We in the Government, for our part, will watch the situation closely, and, to quote the the words of the Government statement made on May 30: If further legislative action be found necessary we shall not hesitate to take it, for we are determined that the law shall be fully adequate to deal with any persons or groups whose words or actions give rise to breaches of the peace. But on the facts as they now appear the Government feel that it would not be right to substitute, for the plain, objective test of provocation of a breach of the peace, any wider and vaguer prohibition of incitement to racial hatred, which would make a prosecution depend on the subjective test of the view taken by the police officer on the spot of the content of the words used. I must confess that I am sometimes surprised that this particular amendment is often advocated by those who, in the ordinary way, are strong supporters of free speech and very conscious of the danger of putting too much discretion in the hands of the police officer as to the content of the words used, irrespective of the effect on the audience.

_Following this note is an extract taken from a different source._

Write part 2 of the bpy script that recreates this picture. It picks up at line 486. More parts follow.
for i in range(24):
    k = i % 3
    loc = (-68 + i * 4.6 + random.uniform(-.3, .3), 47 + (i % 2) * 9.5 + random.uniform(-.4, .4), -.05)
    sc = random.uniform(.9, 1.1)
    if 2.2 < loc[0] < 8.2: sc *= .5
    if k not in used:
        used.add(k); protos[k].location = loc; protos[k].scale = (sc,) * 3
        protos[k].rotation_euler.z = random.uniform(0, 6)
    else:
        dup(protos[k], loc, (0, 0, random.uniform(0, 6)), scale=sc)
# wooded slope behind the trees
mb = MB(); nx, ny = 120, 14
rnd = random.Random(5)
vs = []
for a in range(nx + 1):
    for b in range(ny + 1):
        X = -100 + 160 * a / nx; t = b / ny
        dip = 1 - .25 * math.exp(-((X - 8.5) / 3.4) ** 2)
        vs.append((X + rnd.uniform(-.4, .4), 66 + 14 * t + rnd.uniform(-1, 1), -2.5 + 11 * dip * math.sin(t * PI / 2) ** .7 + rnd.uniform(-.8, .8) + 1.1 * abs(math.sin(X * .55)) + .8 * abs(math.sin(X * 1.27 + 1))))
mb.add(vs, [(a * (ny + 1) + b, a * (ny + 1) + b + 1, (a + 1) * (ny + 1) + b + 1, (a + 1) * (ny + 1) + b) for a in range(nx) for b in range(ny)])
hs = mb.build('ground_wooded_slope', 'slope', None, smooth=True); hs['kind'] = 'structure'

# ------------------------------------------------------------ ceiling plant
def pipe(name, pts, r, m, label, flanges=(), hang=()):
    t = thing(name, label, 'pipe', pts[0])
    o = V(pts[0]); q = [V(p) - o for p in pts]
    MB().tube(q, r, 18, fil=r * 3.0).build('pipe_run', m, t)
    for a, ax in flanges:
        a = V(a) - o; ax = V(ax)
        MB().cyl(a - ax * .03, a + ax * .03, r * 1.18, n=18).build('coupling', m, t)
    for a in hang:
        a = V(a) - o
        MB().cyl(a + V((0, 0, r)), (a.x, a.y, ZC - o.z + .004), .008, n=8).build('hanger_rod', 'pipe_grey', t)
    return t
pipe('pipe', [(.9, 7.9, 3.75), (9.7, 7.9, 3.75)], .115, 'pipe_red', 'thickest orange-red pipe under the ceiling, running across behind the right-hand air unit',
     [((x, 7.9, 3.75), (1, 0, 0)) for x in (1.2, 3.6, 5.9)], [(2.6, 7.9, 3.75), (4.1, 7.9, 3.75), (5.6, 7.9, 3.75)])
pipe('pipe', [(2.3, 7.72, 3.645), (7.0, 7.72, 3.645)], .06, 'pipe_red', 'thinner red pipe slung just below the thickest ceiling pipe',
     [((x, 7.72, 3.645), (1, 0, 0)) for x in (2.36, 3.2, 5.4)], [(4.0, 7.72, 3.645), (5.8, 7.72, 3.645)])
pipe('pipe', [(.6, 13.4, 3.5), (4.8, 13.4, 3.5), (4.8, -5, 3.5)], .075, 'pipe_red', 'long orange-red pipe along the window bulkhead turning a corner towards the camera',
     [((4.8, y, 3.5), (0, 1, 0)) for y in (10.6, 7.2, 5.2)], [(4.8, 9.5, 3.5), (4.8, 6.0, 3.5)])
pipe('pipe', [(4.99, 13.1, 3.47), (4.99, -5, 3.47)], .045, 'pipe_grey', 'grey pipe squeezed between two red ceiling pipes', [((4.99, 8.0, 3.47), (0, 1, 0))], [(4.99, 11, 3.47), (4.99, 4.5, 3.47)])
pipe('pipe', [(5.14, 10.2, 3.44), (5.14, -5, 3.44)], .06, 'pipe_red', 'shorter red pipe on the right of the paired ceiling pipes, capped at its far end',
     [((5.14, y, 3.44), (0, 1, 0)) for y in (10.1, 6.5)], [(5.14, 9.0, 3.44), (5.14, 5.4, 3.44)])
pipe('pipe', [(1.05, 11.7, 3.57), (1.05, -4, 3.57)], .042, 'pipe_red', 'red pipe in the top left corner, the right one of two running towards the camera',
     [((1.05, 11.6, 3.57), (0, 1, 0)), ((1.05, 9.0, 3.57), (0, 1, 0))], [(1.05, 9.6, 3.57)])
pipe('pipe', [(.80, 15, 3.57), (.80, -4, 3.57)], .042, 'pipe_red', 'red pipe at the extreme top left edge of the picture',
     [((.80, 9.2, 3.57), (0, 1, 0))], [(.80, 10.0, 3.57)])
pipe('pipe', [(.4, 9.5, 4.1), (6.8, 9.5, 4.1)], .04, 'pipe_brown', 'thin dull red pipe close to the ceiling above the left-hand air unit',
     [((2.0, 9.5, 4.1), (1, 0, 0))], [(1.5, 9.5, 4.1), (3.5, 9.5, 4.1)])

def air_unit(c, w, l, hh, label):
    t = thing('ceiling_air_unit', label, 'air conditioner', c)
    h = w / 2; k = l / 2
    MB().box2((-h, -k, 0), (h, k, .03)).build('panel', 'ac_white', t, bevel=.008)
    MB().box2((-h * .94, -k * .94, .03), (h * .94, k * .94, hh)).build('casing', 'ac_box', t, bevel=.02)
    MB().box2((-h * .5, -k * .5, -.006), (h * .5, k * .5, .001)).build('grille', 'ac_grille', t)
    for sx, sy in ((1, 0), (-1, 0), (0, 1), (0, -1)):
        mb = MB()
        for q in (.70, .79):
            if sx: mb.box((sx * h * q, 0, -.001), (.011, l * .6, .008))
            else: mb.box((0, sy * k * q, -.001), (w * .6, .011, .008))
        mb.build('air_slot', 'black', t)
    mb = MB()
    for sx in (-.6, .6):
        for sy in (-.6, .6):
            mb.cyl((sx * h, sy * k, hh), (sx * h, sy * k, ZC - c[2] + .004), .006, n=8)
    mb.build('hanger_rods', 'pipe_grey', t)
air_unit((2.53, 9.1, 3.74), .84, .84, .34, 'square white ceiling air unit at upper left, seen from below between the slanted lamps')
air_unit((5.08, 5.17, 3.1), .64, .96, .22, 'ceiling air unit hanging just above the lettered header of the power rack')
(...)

I do not want to attempt a polemical speech on this issue. To some extent individual views cut across Party lines. But I think it is true to say that we are all determined to see that effective steps are taken to maintain public order. I think—at least, I hope—that we are all agreed that any legislative action should carry with it a very minimum of restriction on free speech. The Government feel that the additional penalties for which it is now proposed to make provision should add substantially to the armoury available to deal with incitement to racial hatred, and that we should not be justified, on the facts in front of us all, in going further now. My Lords, I beg to move the Second Reading of this Bill.